Roland Perry on 27 October 2004 at 16:49 said:-
> Yes, but it seems that some organisations wish to limit their
> liability
> by purging old emails, and keeping only "recent" ones. Times
> of as short
> as a month have been mentioned. You would need to co-ordinate the
> purging between the centralised copy and the user's copy.
>
> >If all emails are sent/received through your company email
> >servers, all
> >emails are copied, even emails sent from a Notebook?
> To your employees perhaps. What about outsiders?
Like all technology, legal and ethical aspects will depend upon the
implementing organisation/person(s) and the effectiveness of the controls.
The technological answer I previously mentioned was configurable to meet
various needs (Some questionable). Difficulties would inevitably arise where
differing sets of values were used across a group to deal with the same
technology; Confidentiality/'Organisational Privacy?' would probably then be
used to manage those differing values.
Chris Spray on 27 October 2004 at 16:24 said:-
> When you implement a system to do this, rather than taking
> "secret" copies
> or snooping you are very open about it. It might even discourage the
> sending of "incriminating" material in the first place (you
> use the 'phone
> that isn't connected to the call recording system instead!!).
That would depend on the telephone calls not being recorded and there being
no general recording of the environment within the room in which the
telephone is located. Having worked in such an environment (Police Control
Room) for many years prior to DP these things are not always that simple,
and some hilarious issues do arise. You become aware of how little respect
can be given to people and their values in the workplace for various
reasons; Raises interesting legal/ethical/moral questions when you think
about that.
I would argue most types of workplace surviellance mechanisms indicate an
admission of a failure/reduction of management at the interpersonal level,
which becomes coupled with an increase in value manipulation, both of which
have some dependence on the group/person(s) and controls as mentioned above.
Sad that some of the most important skills and values, those at the
interpersonal level, seem to be among the early casualties in such
scenarios.
I am not downloading e-mail very regularly at the moment, so do not know if
the e-mail is arriving in the correct sequence or going through some form of
delaying process. For some reason, also sending the e-mail directly to the
correspondent has in the past been effective in resolving that difficulty.

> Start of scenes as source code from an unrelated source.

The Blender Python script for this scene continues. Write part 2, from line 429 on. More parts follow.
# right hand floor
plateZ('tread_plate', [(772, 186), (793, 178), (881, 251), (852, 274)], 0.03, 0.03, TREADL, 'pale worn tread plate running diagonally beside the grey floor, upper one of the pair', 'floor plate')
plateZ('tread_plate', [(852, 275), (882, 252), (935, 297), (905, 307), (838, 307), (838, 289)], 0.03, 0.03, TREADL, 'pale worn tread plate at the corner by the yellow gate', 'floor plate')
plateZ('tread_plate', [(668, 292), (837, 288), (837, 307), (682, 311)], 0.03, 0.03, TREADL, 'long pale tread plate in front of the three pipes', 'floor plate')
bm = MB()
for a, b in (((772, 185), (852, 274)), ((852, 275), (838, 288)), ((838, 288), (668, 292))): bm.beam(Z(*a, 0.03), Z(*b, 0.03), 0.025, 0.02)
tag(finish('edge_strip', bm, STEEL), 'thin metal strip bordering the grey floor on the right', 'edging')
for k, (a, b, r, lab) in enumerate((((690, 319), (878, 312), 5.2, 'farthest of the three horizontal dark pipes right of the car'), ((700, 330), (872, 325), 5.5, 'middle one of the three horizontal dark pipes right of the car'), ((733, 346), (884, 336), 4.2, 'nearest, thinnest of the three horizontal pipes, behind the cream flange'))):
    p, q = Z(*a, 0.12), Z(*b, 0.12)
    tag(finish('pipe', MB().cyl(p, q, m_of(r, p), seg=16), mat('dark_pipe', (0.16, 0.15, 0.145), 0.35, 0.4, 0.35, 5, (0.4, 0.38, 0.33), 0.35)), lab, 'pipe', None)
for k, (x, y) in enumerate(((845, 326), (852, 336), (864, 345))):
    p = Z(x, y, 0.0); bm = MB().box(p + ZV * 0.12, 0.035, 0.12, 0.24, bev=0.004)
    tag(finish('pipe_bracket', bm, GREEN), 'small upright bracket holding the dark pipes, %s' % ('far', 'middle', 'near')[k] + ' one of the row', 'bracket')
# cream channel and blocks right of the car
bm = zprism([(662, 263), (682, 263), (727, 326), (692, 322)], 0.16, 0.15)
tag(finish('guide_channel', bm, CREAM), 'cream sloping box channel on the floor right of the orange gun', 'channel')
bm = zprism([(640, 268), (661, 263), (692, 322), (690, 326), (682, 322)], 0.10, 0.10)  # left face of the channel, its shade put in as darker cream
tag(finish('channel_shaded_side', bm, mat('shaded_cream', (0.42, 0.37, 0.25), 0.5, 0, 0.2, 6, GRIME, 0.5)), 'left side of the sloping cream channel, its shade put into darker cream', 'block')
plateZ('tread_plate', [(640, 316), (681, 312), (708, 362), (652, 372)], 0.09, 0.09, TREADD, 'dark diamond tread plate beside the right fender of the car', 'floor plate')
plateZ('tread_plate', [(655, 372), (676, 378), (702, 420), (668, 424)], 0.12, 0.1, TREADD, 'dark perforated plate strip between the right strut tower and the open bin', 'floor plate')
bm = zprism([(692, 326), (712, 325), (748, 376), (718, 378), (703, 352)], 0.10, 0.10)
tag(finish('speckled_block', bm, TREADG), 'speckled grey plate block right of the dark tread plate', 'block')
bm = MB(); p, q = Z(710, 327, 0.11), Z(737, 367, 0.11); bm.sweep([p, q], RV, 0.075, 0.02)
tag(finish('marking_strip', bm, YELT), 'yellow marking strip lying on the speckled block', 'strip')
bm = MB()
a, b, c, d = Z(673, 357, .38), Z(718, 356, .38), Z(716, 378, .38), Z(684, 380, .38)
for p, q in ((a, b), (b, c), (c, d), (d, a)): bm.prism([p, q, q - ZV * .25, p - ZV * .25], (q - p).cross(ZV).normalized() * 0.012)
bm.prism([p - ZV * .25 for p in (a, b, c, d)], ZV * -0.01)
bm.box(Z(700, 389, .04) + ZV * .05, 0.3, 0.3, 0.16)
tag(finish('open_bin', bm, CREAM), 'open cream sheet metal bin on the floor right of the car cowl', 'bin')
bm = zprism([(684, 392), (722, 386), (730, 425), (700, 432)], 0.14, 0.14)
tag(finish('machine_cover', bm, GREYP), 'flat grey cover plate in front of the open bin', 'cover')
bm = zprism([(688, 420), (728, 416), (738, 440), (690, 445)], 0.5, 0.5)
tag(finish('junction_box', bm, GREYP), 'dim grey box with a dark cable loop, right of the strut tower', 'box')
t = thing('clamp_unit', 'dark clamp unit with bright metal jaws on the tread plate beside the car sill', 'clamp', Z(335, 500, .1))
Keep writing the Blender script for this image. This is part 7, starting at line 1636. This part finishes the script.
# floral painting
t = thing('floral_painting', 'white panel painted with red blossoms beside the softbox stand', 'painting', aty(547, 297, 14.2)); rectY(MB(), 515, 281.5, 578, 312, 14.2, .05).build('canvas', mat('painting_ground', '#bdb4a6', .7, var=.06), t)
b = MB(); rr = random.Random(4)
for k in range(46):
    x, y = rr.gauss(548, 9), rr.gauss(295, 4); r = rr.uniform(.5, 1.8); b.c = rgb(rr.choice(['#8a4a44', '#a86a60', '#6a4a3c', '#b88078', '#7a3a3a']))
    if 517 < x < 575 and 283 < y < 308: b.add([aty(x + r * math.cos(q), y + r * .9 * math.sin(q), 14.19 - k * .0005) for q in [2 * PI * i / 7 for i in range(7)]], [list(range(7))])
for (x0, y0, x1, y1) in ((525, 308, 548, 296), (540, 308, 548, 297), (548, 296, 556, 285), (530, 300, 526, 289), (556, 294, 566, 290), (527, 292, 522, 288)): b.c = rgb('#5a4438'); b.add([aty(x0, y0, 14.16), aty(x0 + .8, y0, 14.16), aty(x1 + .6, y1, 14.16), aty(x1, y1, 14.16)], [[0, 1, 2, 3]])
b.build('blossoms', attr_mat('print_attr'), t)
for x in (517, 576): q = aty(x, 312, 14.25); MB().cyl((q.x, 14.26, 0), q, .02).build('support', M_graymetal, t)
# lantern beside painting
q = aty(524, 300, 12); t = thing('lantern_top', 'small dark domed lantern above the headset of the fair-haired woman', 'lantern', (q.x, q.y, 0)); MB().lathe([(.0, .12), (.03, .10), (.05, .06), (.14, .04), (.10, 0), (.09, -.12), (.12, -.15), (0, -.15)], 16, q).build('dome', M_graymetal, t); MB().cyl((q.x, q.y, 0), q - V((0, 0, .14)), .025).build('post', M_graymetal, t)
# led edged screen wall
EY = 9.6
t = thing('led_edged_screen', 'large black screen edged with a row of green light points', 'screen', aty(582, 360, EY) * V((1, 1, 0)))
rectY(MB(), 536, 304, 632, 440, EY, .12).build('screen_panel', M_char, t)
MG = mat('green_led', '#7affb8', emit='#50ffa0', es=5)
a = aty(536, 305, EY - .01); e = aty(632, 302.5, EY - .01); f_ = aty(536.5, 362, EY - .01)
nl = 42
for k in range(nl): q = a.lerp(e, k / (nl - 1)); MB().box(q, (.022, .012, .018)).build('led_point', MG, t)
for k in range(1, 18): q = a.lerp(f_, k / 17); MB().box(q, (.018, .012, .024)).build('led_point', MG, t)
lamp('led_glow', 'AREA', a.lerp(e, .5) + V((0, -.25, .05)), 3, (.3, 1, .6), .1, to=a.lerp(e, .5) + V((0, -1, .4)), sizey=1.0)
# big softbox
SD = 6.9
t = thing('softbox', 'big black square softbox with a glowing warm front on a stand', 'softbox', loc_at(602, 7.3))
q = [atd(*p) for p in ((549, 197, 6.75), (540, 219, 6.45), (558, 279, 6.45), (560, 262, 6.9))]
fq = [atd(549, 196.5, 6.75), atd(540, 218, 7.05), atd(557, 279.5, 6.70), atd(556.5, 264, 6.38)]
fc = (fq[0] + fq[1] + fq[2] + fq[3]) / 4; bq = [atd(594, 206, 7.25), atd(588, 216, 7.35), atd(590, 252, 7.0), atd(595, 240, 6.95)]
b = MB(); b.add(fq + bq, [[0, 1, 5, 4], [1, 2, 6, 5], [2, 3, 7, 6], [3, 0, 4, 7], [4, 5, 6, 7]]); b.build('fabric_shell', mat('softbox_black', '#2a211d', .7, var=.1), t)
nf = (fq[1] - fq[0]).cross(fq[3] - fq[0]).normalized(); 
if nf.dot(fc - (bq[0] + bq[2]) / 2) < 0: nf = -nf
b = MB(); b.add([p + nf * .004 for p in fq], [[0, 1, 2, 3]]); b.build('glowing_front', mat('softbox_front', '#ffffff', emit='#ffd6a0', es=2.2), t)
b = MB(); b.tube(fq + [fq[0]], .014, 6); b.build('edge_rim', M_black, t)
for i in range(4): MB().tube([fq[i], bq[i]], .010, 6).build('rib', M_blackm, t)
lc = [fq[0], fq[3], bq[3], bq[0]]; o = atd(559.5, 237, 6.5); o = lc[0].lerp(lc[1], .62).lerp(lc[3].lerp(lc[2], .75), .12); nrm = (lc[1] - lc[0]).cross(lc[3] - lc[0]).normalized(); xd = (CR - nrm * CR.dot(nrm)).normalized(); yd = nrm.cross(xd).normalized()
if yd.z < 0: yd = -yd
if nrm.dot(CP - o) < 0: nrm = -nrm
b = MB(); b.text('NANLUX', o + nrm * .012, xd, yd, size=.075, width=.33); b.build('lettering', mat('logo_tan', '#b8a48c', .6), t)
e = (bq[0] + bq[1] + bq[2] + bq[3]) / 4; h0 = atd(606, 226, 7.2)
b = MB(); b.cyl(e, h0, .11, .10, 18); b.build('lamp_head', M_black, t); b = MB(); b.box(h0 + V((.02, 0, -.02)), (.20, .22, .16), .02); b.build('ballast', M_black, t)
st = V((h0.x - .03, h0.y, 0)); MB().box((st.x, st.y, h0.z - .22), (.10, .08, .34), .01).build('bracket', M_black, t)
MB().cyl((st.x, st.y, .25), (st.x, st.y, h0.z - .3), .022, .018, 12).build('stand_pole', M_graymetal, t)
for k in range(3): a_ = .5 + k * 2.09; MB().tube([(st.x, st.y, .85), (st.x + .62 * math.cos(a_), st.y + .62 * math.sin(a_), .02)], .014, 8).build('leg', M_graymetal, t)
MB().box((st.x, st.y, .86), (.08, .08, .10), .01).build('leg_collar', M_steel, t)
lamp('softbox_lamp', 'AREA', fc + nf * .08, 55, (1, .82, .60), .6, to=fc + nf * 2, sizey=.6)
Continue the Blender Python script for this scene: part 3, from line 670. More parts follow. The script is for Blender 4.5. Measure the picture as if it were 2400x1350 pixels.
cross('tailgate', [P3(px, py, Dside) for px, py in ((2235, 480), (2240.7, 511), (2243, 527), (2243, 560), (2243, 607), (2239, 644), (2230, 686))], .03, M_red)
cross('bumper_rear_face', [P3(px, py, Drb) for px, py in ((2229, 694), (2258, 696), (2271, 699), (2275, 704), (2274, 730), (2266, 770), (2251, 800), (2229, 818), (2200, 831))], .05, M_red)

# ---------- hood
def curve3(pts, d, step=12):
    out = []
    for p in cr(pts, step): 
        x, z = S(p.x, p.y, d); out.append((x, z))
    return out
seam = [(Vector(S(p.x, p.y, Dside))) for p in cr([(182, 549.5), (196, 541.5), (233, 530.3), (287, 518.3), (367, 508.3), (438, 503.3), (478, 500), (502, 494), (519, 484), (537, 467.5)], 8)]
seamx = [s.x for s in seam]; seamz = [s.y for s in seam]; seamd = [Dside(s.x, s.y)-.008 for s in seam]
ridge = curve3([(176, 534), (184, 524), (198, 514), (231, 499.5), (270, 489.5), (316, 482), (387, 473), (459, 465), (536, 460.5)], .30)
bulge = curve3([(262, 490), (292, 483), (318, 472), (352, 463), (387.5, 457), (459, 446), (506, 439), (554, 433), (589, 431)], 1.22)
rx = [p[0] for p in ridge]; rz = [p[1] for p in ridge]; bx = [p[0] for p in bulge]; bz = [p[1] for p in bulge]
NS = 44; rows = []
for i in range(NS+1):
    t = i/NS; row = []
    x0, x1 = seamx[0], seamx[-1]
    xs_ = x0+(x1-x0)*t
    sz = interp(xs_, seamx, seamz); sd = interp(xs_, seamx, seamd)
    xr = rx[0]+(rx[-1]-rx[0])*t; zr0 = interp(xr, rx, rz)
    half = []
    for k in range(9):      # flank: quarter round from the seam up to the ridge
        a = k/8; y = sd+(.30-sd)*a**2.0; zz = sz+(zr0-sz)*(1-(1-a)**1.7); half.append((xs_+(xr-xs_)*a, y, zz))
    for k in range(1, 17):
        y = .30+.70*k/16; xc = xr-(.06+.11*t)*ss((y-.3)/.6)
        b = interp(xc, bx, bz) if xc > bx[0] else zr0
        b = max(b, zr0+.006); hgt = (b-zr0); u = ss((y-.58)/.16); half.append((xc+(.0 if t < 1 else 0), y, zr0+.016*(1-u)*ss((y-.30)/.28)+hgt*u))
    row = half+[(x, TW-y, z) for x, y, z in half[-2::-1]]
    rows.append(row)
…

Ongoing bugs in the technology I suppose.
Ian W
> -----Original Message-----
> From: This list is for those interested in Data Protection
> issues [mailto:[log in to unmask]] On Behalf Of
> Roland Perry
> Sent: 27 October 2004 16:49
> To: [log in to unmask]
> Subject: Re: Searching for e-mails
>
>
> In message <[log in to unmask]>, at
> 16:23:34 on Wed, 27 Oct 2004, Chris Spray <[log in to unmask]> writes
> >I don't think there are necessarily the problems you
> envisage? The main
> >reason for using such systems is to provide a forensically
> sound/legally
> >admissible audit trail, so you don't want to mirror users
> email accounts?
>
> You are mirroring (capturing) all the emails to/from the users.
>
> >The ability to search the entire organisations emails in
> relation to SARS
> >is a useful by-product.
>
> Yes, but it seems that some organisations wish to limit their
> liability
> by purging old emails, and keeping only "recent" ones. Times
> of as short
> as a month have been mentioned. You would need to co-ordinate the
> purging between the centralised copy and the user's copy.
>
> >If all emails are sent/received through your company email
> servers, all
> >emails are copied, even emails sent from a Notebook?
>
> It can be achieved, but it's one more technicality to master.
>
> >When you implement a system to do this, rather than taking
> "secret" copies
> >or snooping you are very open about it.
>
> To your employees perhaps. What about outsiders?